Ваши слова заставляют задуматься над тем, что мы, как отдельные люди и как общество, должны делать для развития медиаграмотности. Но у журналистов, к счастью или нет, тоже есть своя роль в этом процессе. Как хорошо СМИ освещают эти вопросы?

Я думаю, что журналисты и медиаорганизации — издания и телеканалы —  сильно недооценивают важность этого вопроса, единицы признают это. Американские СМИ сильно отстали в этом плане. Возможно, с приходом администрации Байдена на это стали обращать больше внимания в государственных структурах, в армии, в Госдепартаменте и.т.д. Но в период, когда у власти был Трамп, об этом даже говорить было запрещено, потому что были подозрения, что в выборы 2016-го года вмешалась Россия.

Вы приводите пример рохинджа (этническая группа, проживающая в основном на границе с Бангладеш) в Мьянме — это и множество других нарушений прав человека и конфликтов были раскрыты через социальные медиа. Как вы думаете, становимся ли мы все менее чувствительными, когда теоретически можем взять в руки телефон, открыть Twitter и увидеть видео и фотографии в режиме реального времени? Или это делает нас более сочувствующими?

Я думаю, и то, и другое. Информационная перегрузка в целом имеет тенденцию ослаблять людей, потому что ее (информации) так много. Мы далеко ушли от, скажем, 1940-го, когда репортажи Марроу о бомбежках в Лондоне действительно шокировали людей. Я думаю, что люди стали невосприимчивы к шокирующему содержанию новостей. И даже когда вы думаете о самолетах, влетевших в башни-близнецы, в первый раз это ужасает. Во второй и в третий раз это ужасает. На сотый раз — это уже телевидение. Мы просто смотрим новости, как спорт. Вот почему я считаю, что в школах необходимо преподавать более сложное и расширенное критическое мышление. 

Один из трендов, о котором я пишу, связан с тем, что авторитарные страны закрывают доступ к информации во время беспорядков. Я имею в виду отключение интернета во время выборов, протестов и т.д. Это как-то влияет на то, как вы воспринимаете информационную войну? Не только то, как правительства манипулируют информацией, но часто делают ее недоступной?

Да, я думаю, что это скрытый способ использования информации в качестве оружия. Некоторые правительства, которые так поступают, блокируют доступ к определенным ресурсам, одновременно публикуя свою собственную информацию, которую считают более полезной для себя. Это часть одной и той же проблемы. Когда люди впервые заговорили о великой демократизирующей силе новых СМИ, мне кажется, они склонны были упускать из виду другие способы использования и контроля медиа. Это становится все большей проблемой во всем мире.

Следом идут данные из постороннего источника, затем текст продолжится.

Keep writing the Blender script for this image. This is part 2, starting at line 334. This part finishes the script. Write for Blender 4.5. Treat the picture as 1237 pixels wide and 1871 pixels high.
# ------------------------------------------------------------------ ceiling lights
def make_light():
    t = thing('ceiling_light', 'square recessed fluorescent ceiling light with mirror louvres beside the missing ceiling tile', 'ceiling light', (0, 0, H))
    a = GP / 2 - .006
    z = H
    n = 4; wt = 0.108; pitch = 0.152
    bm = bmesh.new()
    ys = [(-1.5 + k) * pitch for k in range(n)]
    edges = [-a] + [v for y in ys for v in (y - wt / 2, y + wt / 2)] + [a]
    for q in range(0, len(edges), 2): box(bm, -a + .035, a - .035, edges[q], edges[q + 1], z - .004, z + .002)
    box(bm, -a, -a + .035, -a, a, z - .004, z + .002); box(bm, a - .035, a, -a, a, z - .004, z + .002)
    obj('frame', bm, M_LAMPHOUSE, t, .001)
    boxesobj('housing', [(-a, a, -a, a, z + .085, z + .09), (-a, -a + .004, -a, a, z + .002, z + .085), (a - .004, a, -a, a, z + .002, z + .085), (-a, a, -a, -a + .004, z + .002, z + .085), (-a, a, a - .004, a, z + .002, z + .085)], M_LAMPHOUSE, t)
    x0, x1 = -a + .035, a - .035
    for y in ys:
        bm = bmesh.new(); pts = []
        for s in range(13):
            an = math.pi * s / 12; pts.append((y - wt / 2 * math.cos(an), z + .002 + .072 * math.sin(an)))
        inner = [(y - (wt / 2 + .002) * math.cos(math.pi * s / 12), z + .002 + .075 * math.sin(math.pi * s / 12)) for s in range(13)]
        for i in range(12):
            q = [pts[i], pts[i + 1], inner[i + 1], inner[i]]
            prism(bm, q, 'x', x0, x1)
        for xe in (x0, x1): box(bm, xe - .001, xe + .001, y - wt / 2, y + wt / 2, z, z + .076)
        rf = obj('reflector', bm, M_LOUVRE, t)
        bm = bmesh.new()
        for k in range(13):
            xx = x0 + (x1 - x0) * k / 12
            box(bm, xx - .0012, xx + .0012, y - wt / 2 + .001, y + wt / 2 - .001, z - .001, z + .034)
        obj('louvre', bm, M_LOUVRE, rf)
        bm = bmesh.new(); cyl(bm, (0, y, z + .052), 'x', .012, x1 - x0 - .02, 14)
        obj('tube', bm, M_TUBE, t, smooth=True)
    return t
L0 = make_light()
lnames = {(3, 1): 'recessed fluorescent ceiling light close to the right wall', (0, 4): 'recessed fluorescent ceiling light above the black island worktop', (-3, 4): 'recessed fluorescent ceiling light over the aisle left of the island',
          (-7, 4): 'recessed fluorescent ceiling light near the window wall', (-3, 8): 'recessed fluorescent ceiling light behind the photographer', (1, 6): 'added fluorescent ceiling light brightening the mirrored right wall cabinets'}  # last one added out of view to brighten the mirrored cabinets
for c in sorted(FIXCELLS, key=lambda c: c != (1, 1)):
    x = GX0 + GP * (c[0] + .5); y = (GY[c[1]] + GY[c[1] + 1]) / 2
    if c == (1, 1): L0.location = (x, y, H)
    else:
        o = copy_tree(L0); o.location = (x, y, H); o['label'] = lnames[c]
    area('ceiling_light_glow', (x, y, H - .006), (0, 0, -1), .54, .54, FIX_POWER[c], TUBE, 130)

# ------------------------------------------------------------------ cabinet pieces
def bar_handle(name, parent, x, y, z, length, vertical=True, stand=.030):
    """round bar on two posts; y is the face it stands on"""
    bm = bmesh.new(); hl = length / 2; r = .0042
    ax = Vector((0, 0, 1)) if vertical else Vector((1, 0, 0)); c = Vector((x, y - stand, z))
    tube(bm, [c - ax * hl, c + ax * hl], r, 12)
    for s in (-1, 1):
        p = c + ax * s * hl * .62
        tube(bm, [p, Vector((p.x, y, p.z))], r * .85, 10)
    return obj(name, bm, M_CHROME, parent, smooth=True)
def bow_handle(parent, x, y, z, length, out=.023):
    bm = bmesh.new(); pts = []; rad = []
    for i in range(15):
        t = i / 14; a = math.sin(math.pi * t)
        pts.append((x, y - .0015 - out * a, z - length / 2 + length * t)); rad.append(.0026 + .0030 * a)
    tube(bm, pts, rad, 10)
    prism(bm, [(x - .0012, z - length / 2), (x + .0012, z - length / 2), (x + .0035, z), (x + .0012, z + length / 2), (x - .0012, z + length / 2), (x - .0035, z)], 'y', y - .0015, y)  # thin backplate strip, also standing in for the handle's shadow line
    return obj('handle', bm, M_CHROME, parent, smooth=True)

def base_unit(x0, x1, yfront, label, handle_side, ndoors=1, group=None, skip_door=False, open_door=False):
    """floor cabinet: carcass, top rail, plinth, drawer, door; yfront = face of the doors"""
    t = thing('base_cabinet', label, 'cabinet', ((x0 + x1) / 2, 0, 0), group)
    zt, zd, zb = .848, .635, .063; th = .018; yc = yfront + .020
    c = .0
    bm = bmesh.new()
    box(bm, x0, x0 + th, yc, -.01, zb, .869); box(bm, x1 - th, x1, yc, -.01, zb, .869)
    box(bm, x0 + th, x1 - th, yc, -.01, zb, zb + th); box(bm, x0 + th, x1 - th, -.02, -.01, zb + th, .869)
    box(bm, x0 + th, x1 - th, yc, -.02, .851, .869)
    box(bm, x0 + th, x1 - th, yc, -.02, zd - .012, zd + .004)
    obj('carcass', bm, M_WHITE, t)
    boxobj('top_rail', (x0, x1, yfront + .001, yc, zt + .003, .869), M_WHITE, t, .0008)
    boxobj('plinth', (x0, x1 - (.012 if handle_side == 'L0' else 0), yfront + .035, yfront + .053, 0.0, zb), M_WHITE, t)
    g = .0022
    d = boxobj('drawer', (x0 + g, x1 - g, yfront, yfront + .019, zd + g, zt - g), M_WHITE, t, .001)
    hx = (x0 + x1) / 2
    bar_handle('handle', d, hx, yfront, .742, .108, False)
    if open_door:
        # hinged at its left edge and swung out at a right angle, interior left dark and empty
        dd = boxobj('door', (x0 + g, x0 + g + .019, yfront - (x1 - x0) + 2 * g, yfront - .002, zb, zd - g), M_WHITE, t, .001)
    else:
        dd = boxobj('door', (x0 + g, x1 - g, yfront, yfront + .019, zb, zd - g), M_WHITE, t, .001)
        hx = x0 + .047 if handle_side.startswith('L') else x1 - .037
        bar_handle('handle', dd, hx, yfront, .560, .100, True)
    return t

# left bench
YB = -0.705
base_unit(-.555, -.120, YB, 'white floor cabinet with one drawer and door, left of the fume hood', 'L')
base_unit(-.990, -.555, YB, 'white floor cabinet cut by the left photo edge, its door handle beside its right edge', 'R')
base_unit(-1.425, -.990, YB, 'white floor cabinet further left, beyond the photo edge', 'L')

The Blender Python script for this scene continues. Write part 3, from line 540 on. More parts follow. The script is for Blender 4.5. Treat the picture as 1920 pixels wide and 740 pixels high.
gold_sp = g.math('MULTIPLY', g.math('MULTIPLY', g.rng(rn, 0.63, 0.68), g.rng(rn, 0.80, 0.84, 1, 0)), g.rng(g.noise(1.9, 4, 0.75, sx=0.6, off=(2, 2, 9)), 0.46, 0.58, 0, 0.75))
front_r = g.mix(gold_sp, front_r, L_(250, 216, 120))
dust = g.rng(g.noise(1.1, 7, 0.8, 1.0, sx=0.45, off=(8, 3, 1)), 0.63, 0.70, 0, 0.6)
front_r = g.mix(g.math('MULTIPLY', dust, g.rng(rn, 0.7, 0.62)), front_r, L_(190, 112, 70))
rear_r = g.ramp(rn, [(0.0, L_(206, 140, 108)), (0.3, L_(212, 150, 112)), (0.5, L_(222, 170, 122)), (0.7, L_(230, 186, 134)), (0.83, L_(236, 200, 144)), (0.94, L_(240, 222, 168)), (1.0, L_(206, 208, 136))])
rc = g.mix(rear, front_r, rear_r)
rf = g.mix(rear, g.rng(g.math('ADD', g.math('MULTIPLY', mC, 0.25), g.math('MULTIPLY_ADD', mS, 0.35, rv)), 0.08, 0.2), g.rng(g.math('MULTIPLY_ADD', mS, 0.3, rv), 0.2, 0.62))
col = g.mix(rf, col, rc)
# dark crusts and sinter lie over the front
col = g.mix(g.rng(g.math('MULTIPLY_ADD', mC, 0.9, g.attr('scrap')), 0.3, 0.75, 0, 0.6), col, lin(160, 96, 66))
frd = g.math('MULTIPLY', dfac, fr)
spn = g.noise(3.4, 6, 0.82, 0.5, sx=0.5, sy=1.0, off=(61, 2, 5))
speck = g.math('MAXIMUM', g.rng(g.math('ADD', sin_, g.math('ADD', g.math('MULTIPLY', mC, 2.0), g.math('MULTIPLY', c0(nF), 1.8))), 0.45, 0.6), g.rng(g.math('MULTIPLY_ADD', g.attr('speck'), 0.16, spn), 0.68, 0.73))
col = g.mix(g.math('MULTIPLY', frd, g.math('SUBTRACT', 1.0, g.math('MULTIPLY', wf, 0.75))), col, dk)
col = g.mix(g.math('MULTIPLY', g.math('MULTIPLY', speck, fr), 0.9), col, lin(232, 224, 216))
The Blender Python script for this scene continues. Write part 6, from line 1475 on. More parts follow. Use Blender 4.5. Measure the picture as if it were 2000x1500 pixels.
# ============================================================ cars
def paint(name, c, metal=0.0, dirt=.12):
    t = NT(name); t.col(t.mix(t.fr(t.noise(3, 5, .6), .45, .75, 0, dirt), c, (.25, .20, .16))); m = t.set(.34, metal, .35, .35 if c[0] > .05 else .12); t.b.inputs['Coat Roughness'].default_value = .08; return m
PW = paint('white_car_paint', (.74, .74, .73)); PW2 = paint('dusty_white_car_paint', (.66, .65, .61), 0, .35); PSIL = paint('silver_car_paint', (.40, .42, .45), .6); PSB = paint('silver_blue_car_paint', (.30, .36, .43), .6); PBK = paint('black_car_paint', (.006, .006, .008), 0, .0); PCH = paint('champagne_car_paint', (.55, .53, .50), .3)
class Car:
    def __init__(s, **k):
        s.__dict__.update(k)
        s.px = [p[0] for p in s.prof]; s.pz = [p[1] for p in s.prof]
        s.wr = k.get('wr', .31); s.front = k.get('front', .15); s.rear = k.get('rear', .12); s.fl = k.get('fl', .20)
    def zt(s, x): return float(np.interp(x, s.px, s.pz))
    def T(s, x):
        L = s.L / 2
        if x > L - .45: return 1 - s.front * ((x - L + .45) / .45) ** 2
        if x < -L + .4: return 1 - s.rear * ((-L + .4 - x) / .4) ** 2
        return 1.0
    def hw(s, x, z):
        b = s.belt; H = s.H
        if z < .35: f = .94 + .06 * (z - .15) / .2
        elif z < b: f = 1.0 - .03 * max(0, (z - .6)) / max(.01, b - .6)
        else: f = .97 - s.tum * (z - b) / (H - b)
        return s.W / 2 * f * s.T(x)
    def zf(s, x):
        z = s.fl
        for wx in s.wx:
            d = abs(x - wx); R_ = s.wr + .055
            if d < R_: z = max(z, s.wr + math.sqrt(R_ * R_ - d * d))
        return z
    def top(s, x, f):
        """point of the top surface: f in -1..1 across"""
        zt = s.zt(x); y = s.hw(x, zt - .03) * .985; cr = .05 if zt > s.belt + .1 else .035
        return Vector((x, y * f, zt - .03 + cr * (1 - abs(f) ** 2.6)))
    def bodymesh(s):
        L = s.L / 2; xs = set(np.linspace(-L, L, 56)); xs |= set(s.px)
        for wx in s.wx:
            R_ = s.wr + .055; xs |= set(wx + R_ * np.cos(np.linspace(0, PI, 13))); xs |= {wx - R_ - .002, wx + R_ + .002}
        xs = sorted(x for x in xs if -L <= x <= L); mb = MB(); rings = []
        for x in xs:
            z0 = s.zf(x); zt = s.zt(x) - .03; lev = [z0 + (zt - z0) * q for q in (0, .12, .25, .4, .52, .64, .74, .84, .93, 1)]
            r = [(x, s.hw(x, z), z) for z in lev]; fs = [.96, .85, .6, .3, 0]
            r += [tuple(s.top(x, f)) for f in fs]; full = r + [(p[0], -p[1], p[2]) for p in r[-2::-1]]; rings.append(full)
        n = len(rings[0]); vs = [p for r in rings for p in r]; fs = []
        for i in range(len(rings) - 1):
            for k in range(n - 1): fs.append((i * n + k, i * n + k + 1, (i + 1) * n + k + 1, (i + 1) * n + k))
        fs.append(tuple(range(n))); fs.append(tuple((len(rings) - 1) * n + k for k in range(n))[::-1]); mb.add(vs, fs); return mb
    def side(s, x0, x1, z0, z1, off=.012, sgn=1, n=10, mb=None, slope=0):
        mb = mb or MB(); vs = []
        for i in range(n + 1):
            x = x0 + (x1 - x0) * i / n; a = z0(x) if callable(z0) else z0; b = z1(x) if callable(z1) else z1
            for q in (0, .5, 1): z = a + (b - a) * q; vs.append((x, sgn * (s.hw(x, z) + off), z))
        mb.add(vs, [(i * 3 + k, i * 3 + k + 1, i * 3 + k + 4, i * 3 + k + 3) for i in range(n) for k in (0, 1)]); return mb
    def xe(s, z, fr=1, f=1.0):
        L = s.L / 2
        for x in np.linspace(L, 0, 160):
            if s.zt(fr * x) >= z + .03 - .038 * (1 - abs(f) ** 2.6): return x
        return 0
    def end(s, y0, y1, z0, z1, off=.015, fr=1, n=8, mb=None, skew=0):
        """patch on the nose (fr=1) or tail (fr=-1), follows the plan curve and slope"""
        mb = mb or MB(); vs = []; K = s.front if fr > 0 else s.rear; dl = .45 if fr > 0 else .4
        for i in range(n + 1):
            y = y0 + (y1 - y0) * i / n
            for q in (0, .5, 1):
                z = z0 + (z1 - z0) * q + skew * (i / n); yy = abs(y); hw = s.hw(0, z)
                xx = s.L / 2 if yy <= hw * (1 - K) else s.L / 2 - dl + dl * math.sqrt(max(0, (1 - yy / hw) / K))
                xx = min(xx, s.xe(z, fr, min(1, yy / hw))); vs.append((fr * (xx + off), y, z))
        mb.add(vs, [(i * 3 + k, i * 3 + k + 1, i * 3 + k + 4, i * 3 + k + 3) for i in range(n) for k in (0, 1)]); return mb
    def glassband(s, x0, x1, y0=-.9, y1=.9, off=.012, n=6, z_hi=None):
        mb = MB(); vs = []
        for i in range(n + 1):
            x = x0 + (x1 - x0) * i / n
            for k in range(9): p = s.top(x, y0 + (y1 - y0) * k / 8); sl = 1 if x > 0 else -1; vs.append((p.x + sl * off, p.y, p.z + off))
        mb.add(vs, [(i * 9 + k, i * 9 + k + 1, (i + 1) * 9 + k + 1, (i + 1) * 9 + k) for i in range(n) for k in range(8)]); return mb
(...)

Ваша книга охватывает большой отрезок истории, от Второй мировой войны до наших дней. Какие самые важные выводы вы сделали из вашего исследования?

Я думаю, что люди должны более серьезно относиться к информации. Мы по-прежнему читаем утренние новости —  в Интернете — проверяем результаты бейсбольных матчей и тому подобное, а потом откладываем в сторону. Мы не до конца осознаем, насколько влиятельна и вездесуща информация, и как она влияет на наше поведение. 

Вопрос в том, “научится ли общество лучше справляться с этим?” Это как загрязнение воздуха. Воздух становится все хуже и хуже, и в какой-то момент, вы надеетесь, общественность скажет: “Подождите-ка. Мы не можем так жить”.